Parliament's deputy speaker Pono Moatlhodi told local media that gays were "demonic and evil" and had no place in African society.

"On this point I would agree with Zimbabwean President Robert Mugabe who once described that behaviour as that of Western dogs," he said.

"I don't like those gay people and will never tolerate them. They are demonic and evil."

Conservative religious leaders have also claimed that homosexuality runs against Botswana's culture.

"Our nation has done well to keep these legally and customarily unacceptable, and we must resist any suggestions that would lead to homosexual marriages in our nation," said Biggie Butale, head of the Evangelical Fellowship of Botswana.

Such intense debate is rare in Botswana, which prides itself on its stable democracy, but has few public disagreements with a largely homogenous population.
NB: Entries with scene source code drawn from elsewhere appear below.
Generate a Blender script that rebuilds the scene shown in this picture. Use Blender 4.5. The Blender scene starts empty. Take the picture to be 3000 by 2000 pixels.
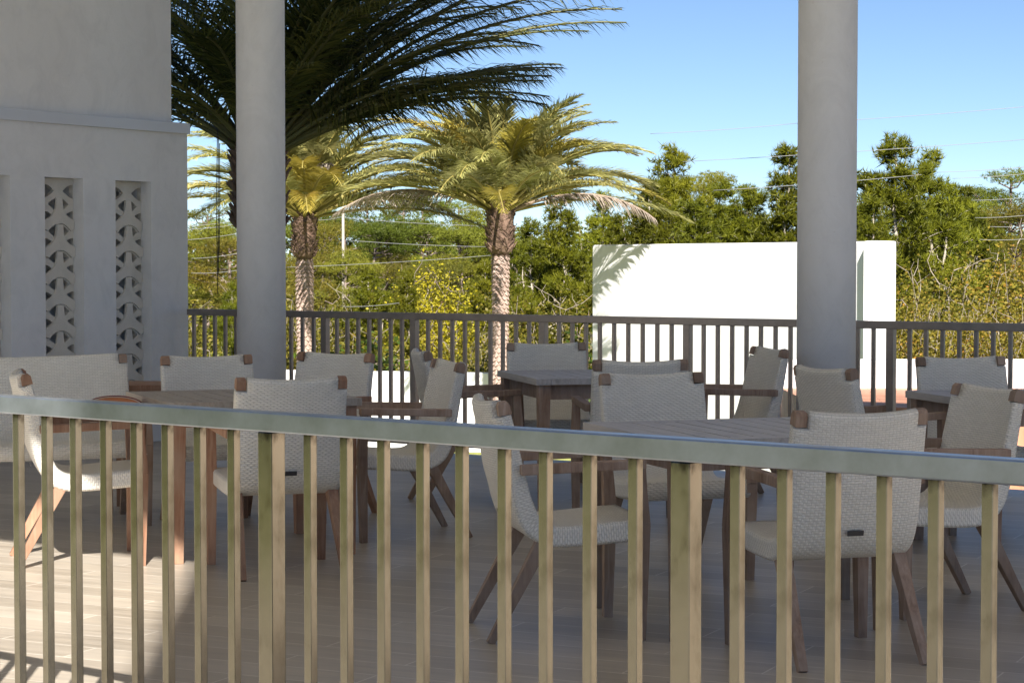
import bpy, bmesh, math, random
from mathutils import Vector, Matrix
random.seed(7)
R = math.radians
S = bpy.context.scene
COL = S.collection

# ------------------------------------------------------------------ camera, sky, sun
F, HC, HZ = 6200.0, 1.44, 765.0          # focal length in photo pixels, eye height, horizon row
PITCH = math.atan((1000 - HZ) / F)
cam_d = bpy.data.cameras.new('camera'); cam = bpy.data.objects.new('camera', cam_d)
COL.objects.link(cam); S.camera = cam
cam.location = (0, 0, HC); cam.rotation_euler = (math.pi/2 - PITCH, 0, 0)
cam_d.sensor_width = 36; cam_d.lens = F / 3000 * 36; cam_d.clip_start = 0.1; cam_d.clip_end = 2000
SUN_EL, SUN_TRAVEL = R(37), Vector((-.075, 1, 0)).normalized()
w = bpy.data.worlds.new('World'); S.world = w; w.use_nodes = True
nt = w.node_tree; bg = nt.nodes['Background']
sky = nt.nodes.new('ShaderNodeTexSky'); sky.sky_type = 'NISHITA'; sky.sun_disc = False
sky.sun_elevation = SUN_EL; sky.sun_rotation = math.atan2(-SUN_TRAVEL.x, -SUN_TRAVEL.y)
sky.air_density = .55; sky.dust_density = 0; sky.ozone_density = 3.4; sky.altitude = 0
nt.links.new(sky.outputs[0], bg.inputs[0]); bg.inputs[1].default_value = .05
sd = bpy.data.lights.new('sun', 'SUN'); sd.energy = 5.0; sd.angle = R(.53); sd.color = (1, .94, .86)
so = bpy.data.objects.new('sun', sd); COL.objects.link(so)
dirv = Vector((SUN_TRAVEL.x*math.cos(SUN_EL), SUN_TRAVEL.y*math.cos(SUN_EL), -math.sin(SUN_EL)))
so.rotation_euler = dirv.to_track_quat('-Z', 'Y').to_euler(); so.location = (0, -20, 30)
S.view_settings.view_transform = 'Standard'; S.view_settings.look = 'None'
S.view_settings.exposure = 1.33; S.view_settings.gamma = 1
S.cycles.max_bounces = 8; S.cycles.diffuse_bounces = 4; S.cycles.glossy_bounces = 3
S.cycles.transparent_max_bounces = 6

# ------------------------------------------------------------------ geometry helpers
def ray(px, py):
    x = (px-1500)/F; u = -(py-1000)/F
    return Vector((x, math.cos(PITCH)+u*math.sin(PITCH), -math.sin(PITCH)+u*math.cos(PITCH)))
def P(px, py, z=0.0):
    d = ray(px, py); t = (z-HC)/d.z
    return Vector((d.x*t, d.y*t, z))
def D(px, py, Y):
    d = ray(px, py); t = Y/d.y
    return Vector((d.x*t, Y, HC+d.z*t))
def G(x, y):
    return P(1500+F*x/y, HZ+F*HC/y, 0)

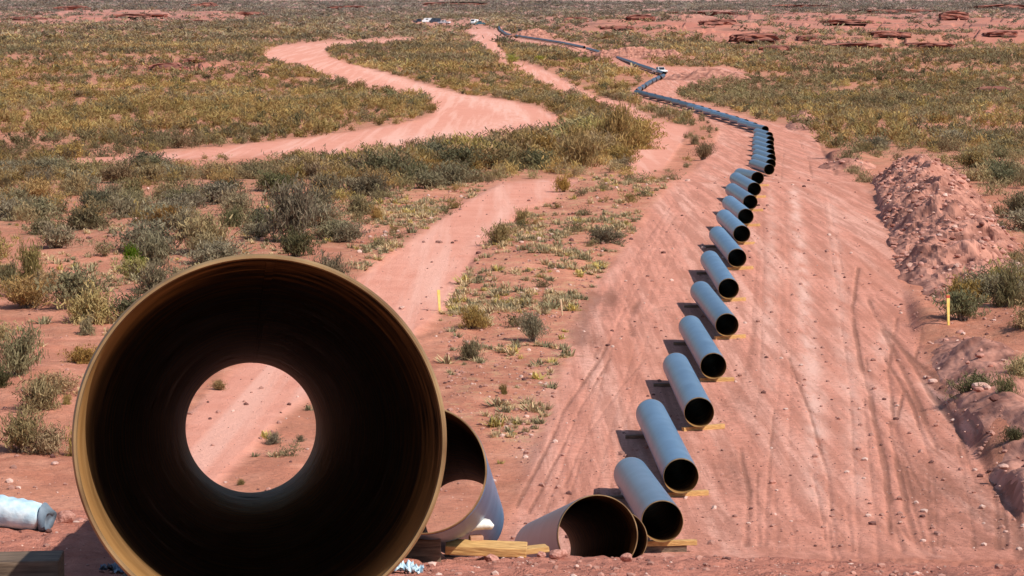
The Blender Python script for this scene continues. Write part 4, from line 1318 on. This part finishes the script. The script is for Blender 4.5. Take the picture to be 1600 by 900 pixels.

The nation's diamond wealth is generally seen as well-managed.

Current President Ian Khama has straddled a middle line, saying he had no problem with homosexuals as long as they "do their things" behind closed doors.

Derision of gays as "un-African" infuriates Youngman, a 27-year-old inspired by the freedoms he sees across the border in South Africa.

"Enough is enough. Gays are Batswana, and were not made in a cocoon somewhere and put in this country to corrupt the Batswanas," he said.

"I need to be free in what I do. Gay people are no different from the rest of the nation and they deserve that freedom."